HydraulicsGuy
Mechanical
- Feb 4, 2020
- 79
This weekend I had at the house a Vermeer Stump Grinder SC362. I was looking at the exposed hydraulics while the operator was taking a break. There was a 2-section gear pump. There were 4 functions: 1 steering cyl, 2 pivoting cyls, 1 up-down cyl, and I think 1 hydraulic motor for driving. There were manual control handles sticking out. The rest of the hydraulics was hidden inside an enclosure. I haven't dealt with any mobile applications at work yet, in the little over a year I've been working in hydraulics. Let's say ONLY ONE of the stump grinder's functions is being operated, and let's say it's being operated at less than full pump flow by a partial movement of the directional valve handle. Say the gear pump flow is 10 GPM. Say the function is only demanding 7 GPM by the operator partially moving the valve handle. 3 GPM has to be dumped.

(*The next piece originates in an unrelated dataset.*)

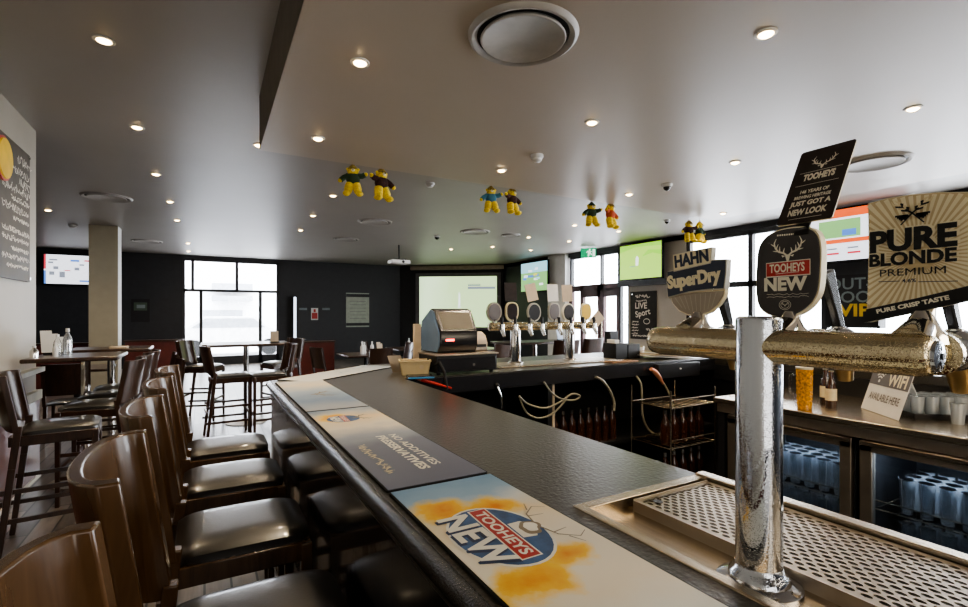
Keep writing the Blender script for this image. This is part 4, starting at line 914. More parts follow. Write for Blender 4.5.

I'm guessing there has to be a feature of the hydraulic system that keeps the gear pump from going to relief valve setting as it dumps the excess flow (3 GPM) over the relief valve. I'm guessing that feature is built into the directional valve, where it dumps the excess flow at operating pressure rather than relief valve pressure, like a bypass-type flow control valve. Looking briefly at some directional valve literature, I have seen it implied that that's what happens, but what I saw wasn't clear to me at all. Is that what's happening, or is it something else? If that is the answer, my next question will be to point me to some directional valve literature that clearly explains/indicates this.